#### PROVIDED DATA
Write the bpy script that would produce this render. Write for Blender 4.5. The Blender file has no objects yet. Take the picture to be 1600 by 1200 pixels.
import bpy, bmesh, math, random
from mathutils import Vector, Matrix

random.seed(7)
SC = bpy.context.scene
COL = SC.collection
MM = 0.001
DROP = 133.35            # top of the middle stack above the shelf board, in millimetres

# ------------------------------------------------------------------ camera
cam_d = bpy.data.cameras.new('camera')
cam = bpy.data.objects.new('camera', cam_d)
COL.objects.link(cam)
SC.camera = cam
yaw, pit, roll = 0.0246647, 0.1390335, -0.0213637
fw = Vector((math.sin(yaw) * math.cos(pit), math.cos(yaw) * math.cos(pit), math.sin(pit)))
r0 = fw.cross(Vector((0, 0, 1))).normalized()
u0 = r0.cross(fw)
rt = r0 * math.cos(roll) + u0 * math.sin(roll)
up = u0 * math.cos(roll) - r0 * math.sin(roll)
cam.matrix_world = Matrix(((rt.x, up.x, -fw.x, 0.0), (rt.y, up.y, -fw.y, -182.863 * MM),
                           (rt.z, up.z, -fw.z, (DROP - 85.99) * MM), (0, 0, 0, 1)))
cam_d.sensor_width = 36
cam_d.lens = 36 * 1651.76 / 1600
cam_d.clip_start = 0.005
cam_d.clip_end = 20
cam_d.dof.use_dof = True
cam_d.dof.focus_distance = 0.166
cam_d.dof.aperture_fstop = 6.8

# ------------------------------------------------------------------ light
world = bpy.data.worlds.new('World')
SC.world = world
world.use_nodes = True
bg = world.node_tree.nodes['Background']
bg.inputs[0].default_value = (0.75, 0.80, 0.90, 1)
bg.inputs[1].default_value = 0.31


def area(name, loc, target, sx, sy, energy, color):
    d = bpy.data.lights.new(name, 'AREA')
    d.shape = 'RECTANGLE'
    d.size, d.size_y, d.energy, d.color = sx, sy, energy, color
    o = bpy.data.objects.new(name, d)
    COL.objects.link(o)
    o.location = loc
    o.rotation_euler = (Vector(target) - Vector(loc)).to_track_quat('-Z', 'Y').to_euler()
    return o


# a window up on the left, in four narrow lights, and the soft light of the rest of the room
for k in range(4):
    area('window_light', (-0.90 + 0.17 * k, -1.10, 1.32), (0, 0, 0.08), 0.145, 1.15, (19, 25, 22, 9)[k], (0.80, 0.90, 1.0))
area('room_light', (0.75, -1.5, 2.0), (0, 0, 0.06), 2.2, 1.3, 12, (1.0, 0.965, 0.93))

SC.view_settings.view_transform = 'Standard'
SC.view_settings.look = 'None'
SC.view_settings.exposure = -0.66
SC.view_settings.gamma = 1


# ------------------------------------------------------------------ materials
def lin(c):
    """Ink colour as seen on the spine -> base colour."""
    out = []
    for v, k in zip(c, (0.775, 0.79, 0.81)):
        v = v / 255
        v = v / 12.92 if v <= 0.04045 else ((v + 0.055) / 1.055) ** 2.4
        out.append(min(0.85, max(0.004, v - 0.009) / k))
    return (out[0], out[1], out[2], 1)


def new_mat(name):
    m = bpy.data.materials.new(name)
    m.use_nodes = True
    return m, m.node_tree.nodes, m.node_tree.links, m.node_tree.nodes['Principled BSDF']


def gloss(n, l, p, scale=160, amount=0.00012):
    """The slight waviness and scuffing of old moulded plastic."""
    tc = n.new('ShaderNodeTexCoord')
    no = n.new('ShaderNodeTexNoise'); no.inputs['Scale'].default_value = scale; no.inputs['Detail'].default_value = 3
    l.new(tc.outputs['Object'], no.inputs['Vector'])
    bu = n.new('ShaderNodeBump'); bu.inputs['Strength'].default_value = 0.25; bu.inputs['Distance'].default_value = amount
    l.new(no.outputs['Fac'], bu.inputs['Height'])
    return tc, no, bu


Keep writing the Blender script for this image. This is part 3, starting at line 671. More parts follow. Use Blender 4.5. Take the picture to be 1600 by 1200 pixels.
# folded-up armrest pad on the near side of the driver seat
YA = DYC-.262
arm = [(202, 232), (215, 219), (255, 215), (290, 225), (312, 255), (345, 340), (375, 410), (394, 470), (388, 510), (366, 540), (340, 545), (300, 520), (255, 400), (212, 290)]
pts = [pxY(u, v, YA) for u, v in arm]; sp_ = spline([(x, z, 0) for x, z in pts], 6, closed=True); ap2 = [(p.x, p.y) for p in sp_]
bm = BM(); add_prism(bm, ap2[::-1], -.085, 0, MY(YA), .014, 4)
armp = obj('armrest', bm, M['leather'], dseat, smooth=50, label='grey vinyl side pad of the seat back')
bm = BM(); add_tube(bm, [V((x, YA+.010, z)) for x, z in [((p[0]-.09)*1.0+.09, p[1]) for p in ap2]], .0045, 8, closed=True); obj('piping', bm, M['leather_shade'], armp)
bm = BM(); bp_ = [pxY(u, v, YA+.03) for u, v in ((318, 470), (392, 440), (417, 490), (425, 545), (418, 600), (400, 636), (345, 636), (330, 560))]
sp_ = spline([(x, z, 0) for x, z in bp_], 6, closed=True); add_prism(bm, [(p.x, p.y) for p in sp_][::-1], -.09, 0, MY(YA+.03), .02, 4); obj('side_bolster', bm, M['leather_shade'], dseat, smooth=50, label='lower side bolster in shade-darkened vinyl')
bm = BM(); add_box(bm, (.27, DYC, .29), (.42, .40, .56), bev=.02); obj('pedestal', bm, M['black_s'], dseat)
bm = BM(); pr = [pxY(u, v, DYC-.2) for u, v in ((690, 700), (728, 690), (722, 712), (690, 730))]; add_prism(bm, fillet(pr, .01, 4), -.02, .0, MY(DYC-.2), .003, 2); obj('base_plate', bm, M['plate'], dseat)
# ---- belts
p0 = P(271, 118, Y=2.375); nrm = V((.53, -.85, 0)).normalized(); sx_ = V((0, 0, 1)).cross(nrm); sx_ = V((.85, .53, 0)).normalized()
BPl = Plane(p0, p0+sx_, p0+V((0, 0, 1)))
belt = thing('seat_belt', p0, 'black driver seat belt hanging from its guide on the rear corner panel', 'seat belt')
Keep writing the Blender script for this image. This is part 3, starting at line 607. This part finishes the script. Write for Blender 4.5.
########
# [AIM OF THE TASK]
Repeat back the data above, exact to the last character.

# [SOLUTION TO THE EXERCISE]
Write the bpy script that would produce this render. Write for Blender 4.5. The Blender file has no objects yet. Take the picture to be 1600 by 1200 pixels.
import bpy, bmesh, math, random
from mathutils import Vector, Matrix

random.seed(7)
SC = bpy.context.scene
COL = SC.collection
MM = 0.001
DROP = 133.35            # top of the middle stack above the shelf board, in millimetres

# ------------------------------------------------------------------ camera
cam_d = bpy.data.cameras.new('camera')
cam = bpy.data.objects.new('camera', cam_d)
COL.objects.link(cam)
SC.camera = cam
yaw, pit, roll = 0.0246647, 0.1390335, -0.0213637
fw = Vector((math.sin(yaw) * math.cos(pit), math.cos(yaw) * math.cos(pit), math.sin(pit)))
r0 = fw.cross(Vector((0, 0, 1))).normalized()
u0 = r0.cross(fw)
rt = r0 * math.cos(roll) + u0 * math.sin(roll)
up = u0 * math.cos(roll) - r0 * math.sin(roll)
cam.matrix_world = Matrix(((rt.x, up.x, -fw.x, 0.0), (rt.y, up.y, -fw.y, -182.863 * MM),
                           (rt.z, up.z, -fw.z, (DROP - 85.99) * MM), (0, 0, 0, 1)))
cam_d.sensor_width = 36
cam_d.lens = 36 * 1651.76 / 1600
cam_d.clip_start = 0.005
cam_d.clip_end = 20
cam_d.dof.use_dof = True
cam_d.dof.focus_distance = 0.166
cam_d.dof.aperture_fstop = 6.8

# ------------------------------------------------------------------ light
world = bpy.data.worlds.new('World')
SC.world = world
world.use_nodes = True
bg = world.node_tree.nodes['Background']
bg.inputs[0].default_value = (0.75, 0.80, 0.90, 1)
bg.inputs[1].default_value = 0.31


def area(name, loc, target, sx, sy, energy, color):
    d = bpy.data.lights.new(name, 'AREA')
    d.shape = 'RECTANGLE'
    d.size, d.size_y, d.energy, d.color = sx, sy, energy, color
    o = bpy.data.objects.new(name, d)
    COL.objects.link(o)
    o.location = loc
    o.rotation_euler = (Vector(target) - Vector(loc)).to_track_quat('-Z', 'Y').to_euler()
    return o


# a window up on the left, in four narrow lights, and the soft light of the rest of the room
for k in range(4):
    area('window_light', (-0.90 + 0.17 * k, -1.10, 1.32), (0, 0, 0.08), 0.145, 1.15, (19, 25, 22, 9)[k], (0.80, 0.90, 1.0))
area('room_light', (0.75, -1.5, 2.0), (0, 0, 0.06), 2.2, 1.3, 12, (1.0, 0.965, 0.93))

SC.view_settings.view_transform = 'Standard'
SC.view_settings.look = 'None'
SC.view_settings.exposure = -0.66
SC.view_settings.gamma = 1


# ------------------------------------------------------------------ materials
def lin(c):
    """Ink colour as seen on the spine -> base colour."""
    out = []
    for v, k in zip(c, (0.775, 0.79, 0.81)):
        v = v / 255
        v = v / 12.92 if v <= 0.04045 else ((v + 0.055) / 1.055) ** 2.4
        out.append(min(0.85, max(0.004, v - 0.009) / k))
    return (out[0], out[1], out[2], 1)


def new_mat(name):
    m = bpy.data.materials.new(name)
    m.use_nodes = True
    return m, m.node_tree.nodes, m.node_tree.links, m.node_tree.nodes['Principled BSDF']


def gloss(n, l, p, scale=160, amount=0.00012):
    """The slight waviness and scuffing of old moulded plastic."""
    tc = n.new('ShaderNodeTexCoord')
    no = n.new('ShaderNodeTexNoise'); no.inputs['Scale'].default_value = scale; no.inputs['Detail'].default_value = 3
    l.new(tc.outputs['Object'], no.inputs['Vector'])
    bu = n.new('ShaderNodeBump'); bu.inputs['Strength'].default_value = 0.25; bu.inputs['Distance'].default_value = amount
    l.new(no.outputs['Fac'], bu.inputs['Height'])
    return tc, no, bu


Keep writing the Blender script for this image. This is part 3, starting at line 671. More parts follow. Use Blender 4.5. Take the picture to be 1600 by 1200 pixels.
# folded-up armrest pad on the near side of the driver seat
YA = DYC-.262
arm = [(202, 232), (215, 219), (255, 215), (290, 225), (312, 255), (345, 340), (375, 410), (394, 470), (388, 510), (366, 540), (340, 545), (300, 520), (255, 400), (212, 290)]
pts = [pxY(u, v, YA) for u, v in arm]; sp_ = spline([(x, z, 0) for x, z in pts], 6, closed=True); ap2 = [(p.x, p.y) for p in sp_]
bm = BM(); add_prism(bm, ap2[::-1], -.085, 0, MY(YA), .014, 4)
armp = obj('armrest', bm, M['leather'], dseat, smooth=50, label='grey vinyl side pad of the seat back')
bm = BM(); add_tube(bm, [V((x, YA+.010, z)) for x, z in [((p[0]-.09)*1.0+.09, p[1]) for p in ap2]], .0045, 8, closed=True); obj('piping', bm, M['leather_shade'], armp)
bm = BM(); bp_ = [pxY(u, v, YA+.03) for u, v in ((318, 470), (392, 440), (417, 490), (425, 545), (418, 600), (400, 636), (345, 636), (330, 560))]
sp_ = spline([(x, z, 0) for x, z in bp_], 6, closed=True); add_prism(bm, [(p.x, p.y) for p in sp_][::-1], -.09, 0, MY(YA+.03), .02, 4); obj('side_bolster', bm, M['leather_shade'], dseat, smooth=50, label='lower side bolster in shade-darkened vinyl')
bm = BM(); add_box(bm, (.27, DYC, .29), (.42, .40, .56), bev=.02); obj('pedestal', bm, M['black_s'], dseat)
bm = BM(); pr = [pxY(u, v, DYC-.2) for u, v in ((690, 700), (728, 690), (722, 712), (690, 730))]; add_prism(bm, fillet(pr, .01, 4), -.02, .0, MY(DYC-.2), .003, 2); obj('base_plate', bm, M['plate'], dseat)
# ---- belts
p0 = P(271, 118, Y=2.375); nrm = V((.53, -.85, 0)).normalized(); sx_ = V((0, 0, 1)).cross(nrm); sx_ = V((.85, .53, 0)).normalized()
BPl = Plane(p0, p0+sx_, p0+V((0, 0, 1)))
belt = thing('seat_belt', p0, 'black driver seat belt hanging from its guide on the rear corner panel', 'seat belt')
Keep writing the Blender script for this image. This is part 3, starting at line 607. This part finishes the script. Write for Blender 4.5.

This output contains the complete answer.